#### Data to use
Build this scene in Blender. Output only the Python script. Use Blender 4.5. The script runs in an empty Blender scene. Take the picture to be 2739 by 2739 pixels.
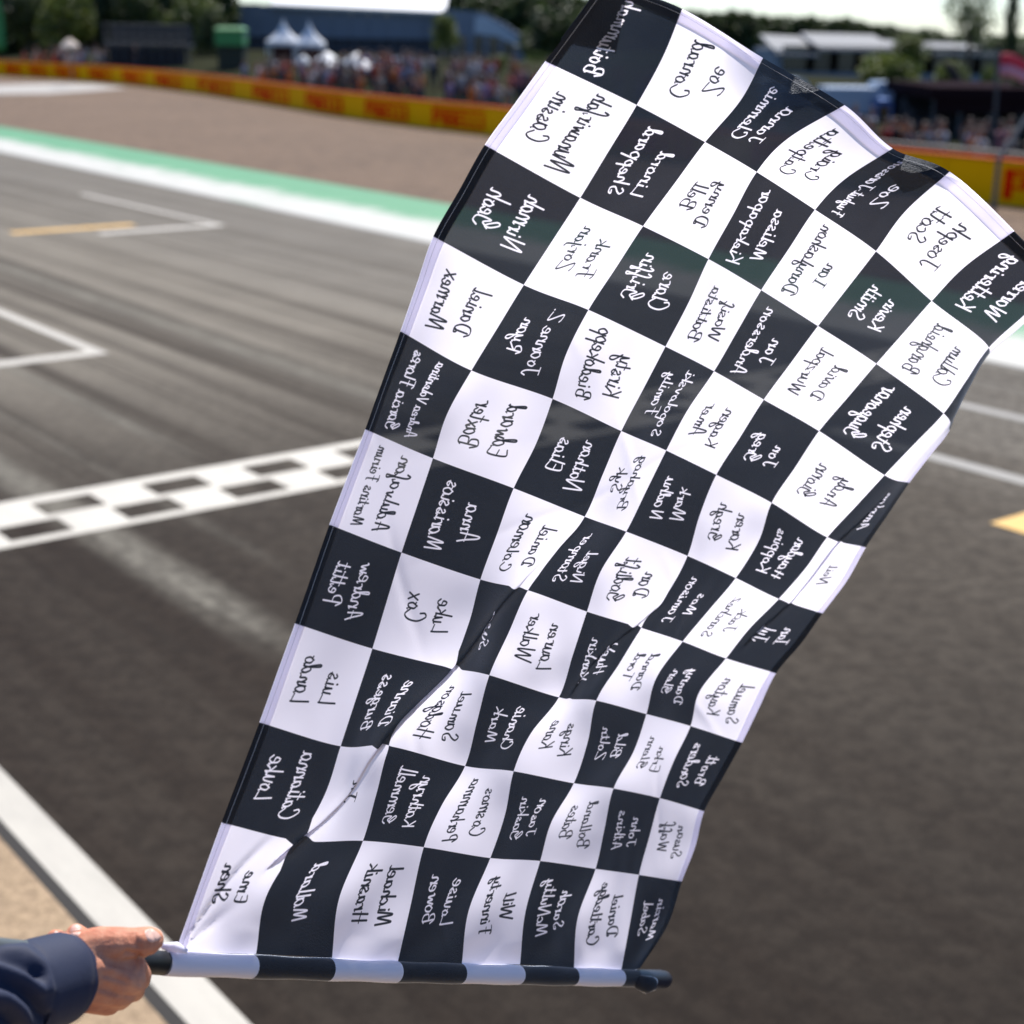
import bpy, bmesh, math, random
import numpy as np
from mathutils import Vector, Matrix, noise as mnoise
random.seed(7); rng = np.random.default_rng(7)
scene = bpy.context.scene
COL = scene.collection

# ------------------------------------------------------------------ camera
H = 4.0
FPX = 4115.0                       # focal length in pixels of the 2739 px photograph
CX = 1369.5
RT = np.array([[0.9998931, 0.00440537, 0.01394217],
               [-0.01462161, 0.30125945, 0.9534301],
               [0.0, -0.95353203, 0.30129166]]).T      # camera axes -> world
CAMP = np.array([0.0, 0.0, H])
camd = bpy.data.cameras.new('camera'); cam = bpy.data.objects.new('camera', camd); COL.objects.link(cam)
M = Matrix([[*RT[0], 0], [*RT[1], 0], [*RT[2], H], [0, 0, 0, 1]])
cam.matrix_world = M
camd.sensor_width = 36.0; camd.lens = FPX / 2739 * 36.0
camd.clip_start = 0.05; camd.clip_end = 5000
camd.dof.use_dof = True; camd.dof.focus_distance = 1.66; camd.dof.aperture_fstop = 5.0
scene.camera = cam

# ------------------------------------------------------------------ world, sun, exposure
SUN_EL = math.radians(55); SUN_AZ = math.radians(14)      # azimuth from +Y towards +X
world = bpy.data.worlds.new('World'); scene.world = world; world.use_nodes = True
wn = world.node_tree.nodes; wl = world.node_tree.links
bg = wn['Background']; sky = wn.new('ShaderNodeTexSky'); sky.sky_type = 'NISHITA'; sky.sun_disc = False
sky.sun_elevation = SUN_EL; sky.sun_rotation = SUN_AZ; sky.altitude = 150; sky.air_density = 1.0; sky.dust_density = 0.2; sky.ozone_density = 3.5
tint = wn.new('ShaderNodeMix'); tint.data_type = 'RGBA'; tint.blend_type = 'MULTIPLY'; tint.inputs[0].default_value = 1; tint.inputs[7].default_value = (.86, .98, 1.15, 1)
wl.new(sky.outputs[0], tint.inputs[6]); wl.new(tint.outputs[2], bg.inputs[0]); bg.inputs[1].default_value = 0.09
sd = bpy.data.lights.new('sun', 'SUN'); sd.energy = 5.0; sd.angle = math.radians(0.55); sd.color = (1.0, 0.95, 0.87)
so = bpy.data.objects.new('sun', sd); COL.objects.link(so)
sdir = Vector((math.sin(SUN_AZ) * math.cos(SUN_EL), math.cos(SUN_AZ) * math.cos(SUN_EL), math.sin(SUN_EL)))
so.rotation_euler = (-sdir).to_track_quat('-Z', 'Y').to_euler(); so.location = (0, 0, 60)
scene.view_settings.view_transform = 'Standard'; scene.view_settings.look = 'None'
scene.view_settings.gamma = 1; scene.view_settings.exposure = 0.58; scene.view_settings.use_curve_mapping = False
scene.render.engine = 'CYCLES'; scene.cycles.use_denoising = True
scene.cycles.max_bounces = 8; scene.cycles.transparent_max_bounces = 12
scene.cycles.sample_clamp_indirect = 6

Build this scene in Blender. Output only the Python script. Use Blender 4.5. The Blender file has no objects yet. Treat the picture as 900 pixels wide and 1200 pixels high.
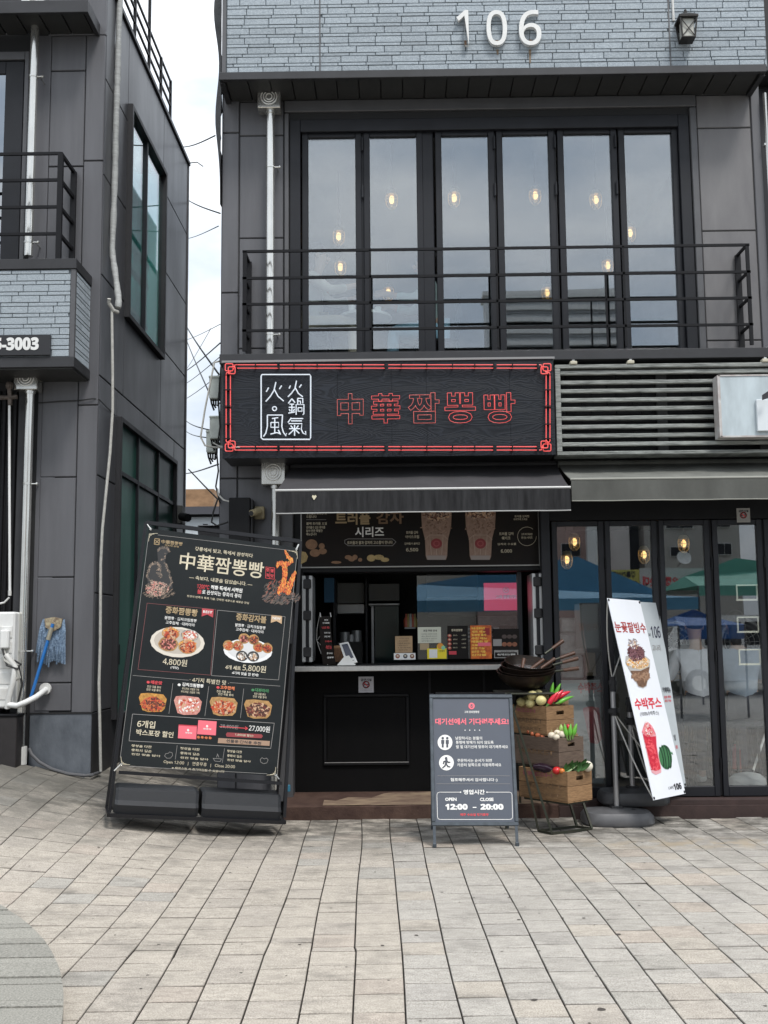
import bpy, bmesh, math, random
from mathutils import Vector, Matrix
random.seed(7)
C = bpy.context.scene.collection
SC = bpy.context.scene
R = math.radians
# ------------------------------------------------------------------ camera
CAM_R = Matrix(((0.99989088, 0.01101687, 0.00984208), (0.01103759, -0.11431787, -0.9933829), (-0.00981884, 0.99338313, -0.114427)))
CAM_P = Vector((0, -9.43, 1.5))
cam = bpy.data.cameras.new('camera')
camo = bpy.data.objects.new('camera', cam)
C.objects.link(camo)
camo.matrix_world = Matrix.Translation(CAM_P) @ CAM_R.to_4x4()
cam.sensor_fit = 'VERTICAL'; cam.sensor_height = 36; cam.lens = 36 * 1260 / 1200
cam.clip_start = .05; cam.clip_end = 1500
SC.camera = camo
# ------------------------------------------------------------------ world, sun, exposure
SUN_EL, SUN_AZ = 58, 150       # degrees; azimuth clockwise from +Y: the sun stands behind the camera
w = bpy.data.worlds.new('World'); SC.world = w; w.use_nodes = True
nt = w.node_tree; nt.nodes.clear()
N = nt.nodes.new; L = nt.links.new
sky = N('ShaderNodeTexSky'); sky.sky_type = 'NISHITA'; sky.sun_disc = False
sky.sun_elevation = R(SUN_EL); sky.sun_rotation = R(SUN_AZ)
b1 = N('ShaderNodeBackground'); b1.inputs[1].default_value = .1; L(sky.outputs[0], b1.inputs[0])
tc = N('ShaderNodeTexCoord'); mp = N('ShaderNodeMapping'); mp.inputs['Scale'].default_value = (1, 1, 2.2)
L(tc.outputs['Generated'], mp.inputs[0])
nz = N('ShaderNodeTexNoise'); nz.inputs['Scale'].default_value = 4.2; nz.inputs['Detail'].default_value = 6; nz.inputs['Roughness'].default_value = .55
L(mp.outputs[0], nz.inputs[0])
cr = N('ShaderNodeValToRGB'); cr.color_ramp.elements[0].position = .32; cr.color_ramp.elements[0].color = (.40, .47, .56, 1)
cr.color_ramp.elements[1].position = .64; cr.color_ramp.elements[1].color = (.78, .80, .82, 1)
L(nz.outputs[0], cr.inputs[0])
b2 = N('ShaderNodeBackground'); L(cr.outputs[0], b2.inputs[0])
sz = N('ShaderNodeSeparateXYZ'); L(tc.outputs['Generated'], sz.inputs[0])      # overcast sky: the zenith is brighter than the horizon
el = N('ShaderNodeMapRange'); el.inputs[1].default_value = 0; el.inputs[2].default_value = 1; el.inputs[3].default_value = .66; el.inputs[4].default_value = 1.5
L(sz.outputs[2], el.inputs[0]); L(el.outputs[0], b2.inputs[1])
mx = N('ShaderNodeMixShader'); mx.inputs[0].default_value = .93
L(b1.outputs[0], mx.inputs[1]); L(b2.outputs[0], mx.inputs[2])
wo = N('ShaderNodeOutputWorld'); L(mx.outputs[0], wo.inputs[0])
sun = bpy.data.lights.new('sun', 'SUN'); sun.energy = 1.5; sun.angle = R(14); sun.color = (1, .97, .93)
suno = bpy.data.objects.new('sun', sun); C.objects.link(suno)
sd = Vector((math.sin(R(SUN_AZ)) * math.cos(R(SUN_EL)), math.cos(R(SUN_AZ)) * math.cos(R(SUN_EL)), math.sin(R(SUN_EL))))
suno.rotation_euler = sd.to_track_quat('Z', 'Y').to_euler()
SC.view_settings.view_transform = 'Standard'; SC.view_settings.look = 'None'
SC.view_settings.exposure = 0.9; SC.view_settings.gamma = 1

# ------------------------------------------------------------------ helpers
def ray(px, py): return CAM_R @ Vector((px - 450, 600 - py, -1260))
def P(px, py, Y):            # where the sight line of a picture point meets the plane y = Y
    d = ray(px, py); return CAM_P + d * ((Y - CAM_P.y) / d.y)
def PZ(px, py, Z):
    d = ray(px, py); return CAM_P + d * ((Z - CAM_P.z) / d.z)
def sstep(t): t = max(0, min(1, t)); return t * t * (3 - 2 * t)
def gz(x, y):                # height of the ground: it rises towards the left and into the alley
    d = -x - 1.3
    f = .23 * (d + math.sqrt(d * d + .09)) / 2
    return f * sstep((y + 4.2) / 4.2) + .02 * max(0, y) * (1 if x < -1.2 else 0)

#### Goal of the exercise
Please reproduce the listing exactly from its opening line through the line that contains "scene.camera = cam", both included, with all pictures omitted.

#### Answer to the problem
Build this scene in Blender. Output only the Python script. Use Blender 4.5. The script runs in an empty Blender scene. Take the picture to be 2739 by 2739 pixels.
import bpy, bmesh, math, random
import numpy as np
from mathutils import Vector, Matrix, noise as mnoise
random.seed(7); rng = np.random.default_rng(7)
scene = bpy.context.scene
COL = scene.collection

# ------------------------------------------------------------------ camera
H = 4.0
FPX = 4115.0                       # focal length in pixels of the 2739 px photograph
CX = 1369.5
RT = np.array([[0.9998931, 0.00440537, 0.01394217],
               [-0.01462161, 0.30125945, 0.9534301],
               [0.0, -0.95353203, 0.30129166]]).T      # camera axes -> world
CAMP = np.array([0.0, 0.0, H])
camd = bpy.data.cameras.new('camera'); cam = bpy.data.objects.new('camera', camd); COL.objects.link(cam)
M = Matrix([[*RT[0], 0], [*RT[1], 0], [*RT[2], H], [0, 0, 0, 1]])
cam.matrix_world = M
camd.sensor_width = 36.0; camd.lens = FPX / 2739 * 36.0
camd.clip_start = 0.05; camd.clip_end = 5000
camd.dof.use_dof = True; camd.dof.focus_distance = 1.66; camd.dof.aperture_fstop = 5.0
scene.camera = cam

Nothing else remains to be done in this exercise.